The workshop proved to be the start of Roy’s journey from the bottle to cacao. Leaving liquor behind, he absorbed the new technologies and soon found that growing cacao the right way was second nature to him. “Before the training, I simply planted any cacao seedling I could find, mainly the Brazilian variety. But the pods were small; it would take 30 pods to produce one kilo of dry cacao seeds,” he says. “The UF-18, in contrast, is very big and has a pod index of only 18 pods for one kilo of dry seeds. It’s almost double what I used to harvest,” he adds.
Roy planted his initial batch of 200 seedlings, grafting some of the branches into his old trees using techniques he had learned at the training in Mintal.

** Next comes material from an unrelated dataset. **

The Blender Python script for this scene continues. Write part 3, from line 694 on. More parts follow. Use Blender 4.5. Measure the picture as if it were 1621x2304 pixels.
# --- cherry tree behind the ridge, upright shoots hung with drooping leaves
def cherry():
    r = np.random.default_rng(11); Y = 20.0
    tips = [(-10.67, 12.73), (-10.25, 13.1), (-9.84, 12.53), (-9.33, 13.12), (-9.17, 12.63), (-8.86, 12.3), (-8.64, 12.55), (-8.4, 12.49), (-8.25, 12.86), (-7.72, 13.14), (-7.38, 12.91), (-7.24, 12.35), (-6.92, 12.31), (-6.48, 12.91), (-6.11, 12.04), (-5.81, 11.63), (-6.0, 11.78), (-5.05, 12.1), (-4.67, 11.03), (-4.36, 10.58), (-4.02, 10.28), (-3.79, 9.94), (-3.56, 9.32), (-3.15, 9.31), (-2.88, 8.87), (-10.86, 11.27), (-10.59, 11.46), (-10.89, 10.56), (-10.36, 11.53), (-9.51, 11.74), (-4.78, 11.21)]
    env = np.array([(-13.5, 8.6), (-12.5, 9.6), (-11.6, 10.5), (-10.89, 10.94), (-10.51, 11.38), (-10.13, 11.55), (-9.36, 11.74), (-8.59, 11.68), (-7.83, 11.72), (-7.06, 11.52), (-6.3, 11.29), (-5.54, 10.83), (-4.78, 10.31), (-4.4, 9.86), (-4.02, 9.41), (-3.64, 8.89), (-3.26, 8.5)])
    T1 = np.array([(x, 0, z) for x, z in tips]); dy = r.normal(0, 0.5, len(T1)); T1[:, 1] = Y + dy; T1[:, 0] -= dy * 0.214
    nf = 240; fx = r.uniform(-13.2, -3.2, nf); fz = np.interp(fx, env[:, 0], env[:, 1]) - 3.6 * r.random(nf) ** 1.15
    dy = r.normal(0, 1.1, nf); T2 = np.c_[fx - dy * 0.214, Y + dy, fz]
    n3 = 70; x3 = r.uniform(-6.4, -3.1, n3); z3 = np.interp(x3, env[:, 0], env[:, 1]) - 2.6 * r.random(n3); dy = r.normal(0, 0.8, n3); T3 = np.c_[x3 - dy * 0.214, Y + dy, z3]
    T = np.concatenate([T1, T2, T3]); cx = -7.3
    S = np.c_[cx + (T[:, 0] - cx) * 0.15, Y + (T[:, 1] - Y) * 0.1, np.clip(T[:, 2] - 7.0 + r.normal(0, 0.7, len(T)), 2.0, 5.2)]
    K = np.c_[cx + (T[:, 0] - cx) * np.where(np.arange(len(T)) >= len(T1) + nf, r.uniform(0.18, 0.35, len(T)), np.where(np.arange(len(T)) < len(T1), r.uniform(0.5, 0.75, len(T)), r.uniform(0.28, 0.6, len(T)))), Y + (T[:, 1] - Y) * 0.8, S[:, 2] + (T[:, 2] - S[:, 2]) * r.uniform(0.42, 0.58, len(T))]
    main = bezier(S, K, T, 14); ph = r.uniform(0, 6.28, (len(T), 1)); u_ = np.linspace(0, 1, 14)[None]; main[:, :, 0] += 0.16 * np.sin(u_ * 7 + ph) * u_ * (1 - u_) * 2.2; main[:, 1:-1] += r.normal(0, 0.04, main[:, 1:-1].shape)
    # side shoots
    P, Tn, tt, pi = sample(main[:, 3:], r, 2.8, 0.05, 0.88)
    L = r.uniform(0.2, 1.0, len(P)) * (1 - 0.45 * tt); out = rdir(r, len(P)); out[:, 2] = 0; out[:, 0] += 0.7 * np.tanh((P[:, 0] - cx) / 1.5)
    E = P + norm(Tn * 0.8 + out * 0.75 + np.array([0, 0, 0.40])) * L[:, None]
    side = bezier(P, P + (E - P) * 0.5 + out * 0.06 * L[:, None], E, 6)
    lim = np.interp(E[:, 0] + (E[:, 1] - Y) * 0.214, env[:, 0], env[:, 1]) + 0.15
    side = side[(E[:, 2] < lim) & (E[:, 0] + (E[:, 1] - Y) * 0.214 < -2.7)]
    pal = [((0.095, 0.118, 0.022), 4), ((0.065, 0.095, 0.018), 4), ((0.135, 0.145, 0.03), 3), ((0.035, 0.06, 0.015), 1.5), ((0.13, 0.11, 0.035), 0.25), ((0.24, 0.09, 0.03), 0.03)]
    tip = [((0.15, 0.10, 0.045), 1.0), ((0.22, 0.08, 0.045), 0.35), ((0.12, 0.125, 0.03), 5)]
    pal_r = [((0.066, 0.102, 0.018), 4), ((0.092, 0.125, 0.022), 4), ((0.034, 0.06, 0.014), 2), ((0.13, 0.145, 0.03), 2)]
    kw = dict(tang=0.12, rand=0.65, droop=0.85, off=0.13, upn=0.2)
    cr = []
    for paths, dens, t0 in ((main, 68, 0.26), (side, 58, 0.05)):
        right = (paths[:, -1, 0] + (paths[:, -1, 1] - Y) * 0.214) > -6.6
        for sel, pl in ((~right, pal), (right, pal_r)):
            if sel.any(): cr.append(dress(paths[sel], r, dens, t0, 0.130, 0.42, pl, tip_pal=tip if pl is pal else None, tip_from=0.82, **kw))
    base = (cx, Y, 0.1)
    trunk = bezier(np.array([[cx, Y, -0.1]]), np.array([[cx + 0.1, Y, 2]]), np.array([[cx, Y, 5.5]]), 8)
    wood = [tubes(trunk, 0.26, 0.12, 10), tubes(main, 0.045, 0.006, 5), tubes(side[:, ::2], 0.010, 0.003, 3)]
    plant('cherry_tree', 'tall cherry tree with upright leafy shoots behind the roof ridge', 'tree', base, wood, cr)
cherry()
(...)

The scions, as they are called, started bearing fruit within a year, giving him income much sooner than the usual three- to five-year wait for the Brazilian variety.
Roy now has more than a thousand trees in his farm, each bearing more pods than his old ones, and he has seen his production jump from a paltry 60 kilos of dry seeds per month to 200 kilos. All of these are bought by a company in Davao City that exports them to other countries to be made into chocolate, a market linkage that continues up to the present. Roy also maintains a nursery that supplies seedlings to buyers from all over Mindanao. “l used to be a subsistence farmer. Now I’m producing more than three times what I used to,” he says.
Mindful that other people had helped him his rise from — in his own words — “an alcoholic to a chocoholic,” Roy gives back to the community by training other farmers not just in Makilala but other places in Mindanao. He also teaches agriculture students who come to his farm for their practicum, showing them the proper way of planting and caring for cacao as well as how to process the seeds.
Today if you ask his neighbors about Roy Ohez, they would tell you he’s the one whose has changed not only his own life but those of other people as well — all through cacao.